DO NOT use this for anything beyond a trivial test. Bad things will probably happen.

Elevator pitch

The server utility "hosts" a virtual address space, and by using launcher to start programs, those launched programs can coexist in the hosted address space. Applications can share pointers in the virtual address space through some out-of-band mechanism (Demo uses copy/paste, dummy_server/client uses sockets, libtproc provides server-global scratch space), and then directly dereference those pointers, as they're valid in the shared address space.

Demo

The code for the demoed programs is at example/allocstr.cpp and example/printstr.cpp, and neither contains any magic (/proc/[pid]/mem, etc), nor awareness of the server and launcher.

output.mp4

libtproc

libtproc provides very rudimentary detection of execution as a threadproc, and allows hosted threadprocs to access a "server-global" scratch space. Applications can build tooling using this space to implement service discovery and bootstrap shared memory-backed IPC.

Status

• Rough proof of concept examples in test/, aarch64+Linux only! (Developed in VM on M1 Macbook Air)
• Architecture agnostic
• Production quality
• Secure
• Documentation
• Tooling for peer/service discovery (basic)
• Safe Rust example

Getting started

Use Linux on aarch64, other architectures not supported. This was developed in a VM running Debian on a Macbook Air M1.

Dependencies:

apt install build-essential liburing-dev
git submodule update --init

Notably there is no dependency no ELF libraries aside from Linux system headers, though those would probably make the code nicer.

Building:

make

Run auto integration tests:

make test

Or run your own programs in a shared address space:

./buildout/server /tmp/mytest.sock &
./buildout/launcher /tmp/mytest.sock program1 arg1 arg2 &
./buildout/launcher /tmp/mytest.sock program2 arg3 arg4

Read the overview or implementation for information on the project, or read comparisons to existing work. I've also collected some fun lessons learned in conclusions.

Technical limitations

• Target applications must be compiled as "position independent code," as do any dynamically loaded objects.
  • This is standard for dynamically linked libraries, and default for executable binaries compiled in many modern distros in order to support flavors of ASLR.
  • Properly architected libraries can mitigate most drawbacks of this, and executable files also carry minimal overhead.
• brk() (and sbrk()) cannot be used reliably, because they are "address space global" to the kernel, and processes typically assume they won't be called from unexpected places.
  • The server sets the MALLOC_MMAP_THRESHOLD_=0 environment variable for children to avoid the default glibc behavior and avoid these calls.
• mmap with MAP_FIXED can't be used without first "reserving" a non-fixed mapping.
  • This is generally true of any program, and "unreserved" MAP_FIXED use is unsafe even in standard Linux programs.
  • See the manpage section Using MAP_FIXED safely
• Debugging and ptrace() are not supported.
  • It may be possible to add partial support, but I suspect GDB makes some assumptions that would be difficult to satisfy

There are other less pertinent limitations around the edges. For example, threadprocs have /proc/[pid]/comm values which reflect their launched binary, but cmdline isn't settable. exec() syscalls also "escape" the threadproc scheme, which is probably desired may cause subtle issues.

Practical limitations

My initial vision was for threadprocs to pass std::unique_ptrs to each other, and support IPC with nested data. ABI aside, the major hiccup is that even if threadproc 1 releases a pointer, and threadproc 2 wraps it in a std::unique_ptr, when the destructor is called and it comes time to de-allocate the memory, threadproc 2 won't be able to do so.
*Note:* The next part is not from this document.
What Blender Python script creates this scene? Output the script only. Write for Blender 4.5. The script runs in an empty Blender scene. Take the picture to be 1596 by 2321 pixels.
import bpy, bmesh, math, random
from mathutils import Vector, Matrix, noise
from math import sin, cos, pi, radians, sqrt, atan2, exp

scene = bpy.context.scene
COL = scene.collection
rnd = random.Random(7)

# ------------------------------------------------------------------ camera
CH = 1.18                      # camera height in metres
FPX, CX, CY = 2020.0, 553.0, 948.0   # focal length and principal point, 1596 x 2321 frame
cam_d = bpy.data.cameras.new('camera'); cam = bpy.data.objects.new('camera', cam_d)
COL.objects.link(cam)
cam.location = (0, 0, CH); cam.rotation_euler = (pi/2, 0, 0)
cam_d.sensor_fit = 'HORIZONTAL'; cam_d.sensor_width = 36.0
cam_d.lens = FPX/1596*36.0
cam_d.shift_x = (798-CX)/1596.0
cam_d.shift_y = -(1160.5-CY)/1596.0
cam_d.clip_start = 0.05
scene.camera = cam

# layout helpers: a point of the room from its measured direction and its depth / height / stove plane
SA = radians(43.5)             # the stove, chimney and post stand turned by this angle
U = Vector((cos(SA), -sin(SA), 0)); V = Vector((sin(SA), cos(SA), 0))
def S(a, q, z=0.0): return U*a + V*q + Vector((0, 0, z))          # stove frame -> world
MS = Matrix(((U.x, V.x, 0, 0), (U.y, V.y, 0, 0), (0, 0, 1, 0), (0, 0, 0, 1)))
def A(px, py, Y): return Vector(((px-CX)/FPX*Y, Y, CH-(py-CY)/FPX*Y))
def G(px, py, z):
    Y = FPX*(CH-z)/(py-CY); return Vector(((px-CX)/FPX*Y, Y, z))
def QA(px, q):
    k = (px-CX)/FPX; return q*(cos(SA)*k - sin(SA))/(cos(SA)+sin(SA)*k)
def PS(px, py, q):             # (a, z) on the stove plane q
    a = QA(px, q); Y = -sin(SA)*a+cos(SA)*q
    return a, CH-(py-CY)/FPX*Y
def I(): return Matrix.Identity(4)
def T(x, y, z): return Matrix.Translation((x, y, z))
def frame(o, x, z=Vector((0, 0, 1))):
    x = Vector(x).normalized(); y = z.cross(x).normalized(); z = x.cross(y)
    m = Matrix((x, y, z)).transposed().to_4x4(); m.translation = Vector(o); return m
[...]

Having independent libc, libstdc++, and rust libstd instances for each tproc greatly reduces the technical dependencies on launched programs, but it also means that a threadproc cannot deallocate memory allocated by another threadproc.

One could architect their application around this limitation, and ensure memory is always handed back to the tproc which allocated it so it can be de-allocated correctly. You could imagine building application frameworks to support this, but I consider them outside the scope of this project.